Last, this afternoon I stopped by the Fort Wayne Museum of Art, where Allen Say, another children's author/illustrator was doing a book signing. There is a nice display of his beautiful original artwork from three of his books.

Sunday, March 09, 2008

Gobble Gobble Crash

At the end of last week, I got my first proofs of Gobble Gobble Crash: A Barnyard Counting Bash. It's so exciting to see this new book coming together. I decided to take a couple of snapshots to show everyone how it's looking at this point in the process.

I wrote Gobble, boy, about 8 (?) years ago. The manuscript had a long and eventful journey, eventually ending up at Dutton Children's Books and it will be published this fall. I will definitely have to go to Pittsburgh for a book signing for this book since that is where the inspiration for the book came from.

One late afternoon, I was with my family, and we were driving on a road in Pittsburgh. Pittsburgh is an unusual city in that it is very hilly and divided up by three rivers. So, getting around town is a bit of a challenge--but it's also an adventure. We were on Streets Run Road (I think) which is like going up the side of a mountain. The road is lined with thick trees.
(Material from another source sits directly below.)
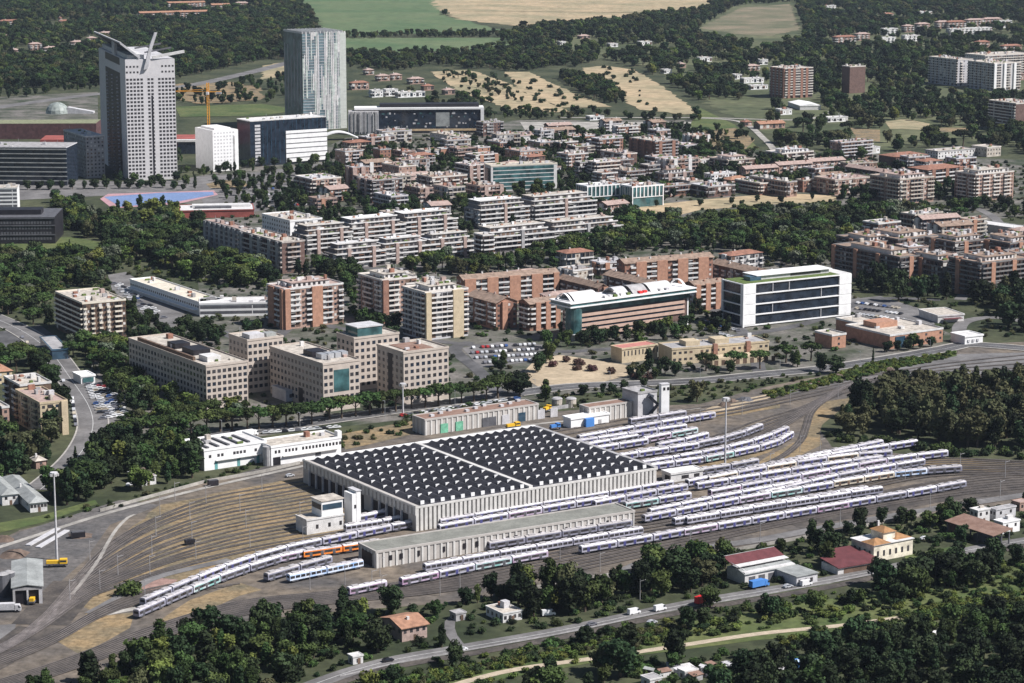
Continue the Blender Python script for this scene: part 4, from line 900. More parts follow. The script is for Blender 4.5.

Well, on this one afternoon, we were driving home and all of a sudden, a huge bird flew over our car, over the road. Scott was driving and had his window down and said he could hear the beating of the wings of this huge bird. This happened shortly after we moved to Pittsburgh, and we didn't know what the heck that thing was that flew over our car.

We asked around and found out that there are tons of wild turkeys in the Pittsburgh area (and I'm sure all over the state). So, we actually had a wild turkey sighting. It was cool.

A couple of years later, I saw a mother turkey with seven little baby turkeys trying to cross another road, but this time on foot. One poor little guy got stuck on one side all by himself. Don't know if he ever made it.

Anyway, little incidents like that are what inspire my stories. I had an idea for a counting book about wild turkeys making a big ruckus at a barnyard. This manuscript went through SO many revisions. It was crazy. But finally, after getting guidance from other writers and editors, I settled on a story, and it is!

Valeri Gorbachev illustrated the book. His artwork is fantastic! I completely love it. Anyway, the book will be released this fall (in September, I believe), so I'm looking forward to seeing it all bound and finished. It's a great treat, however, to see it in these earlier stages.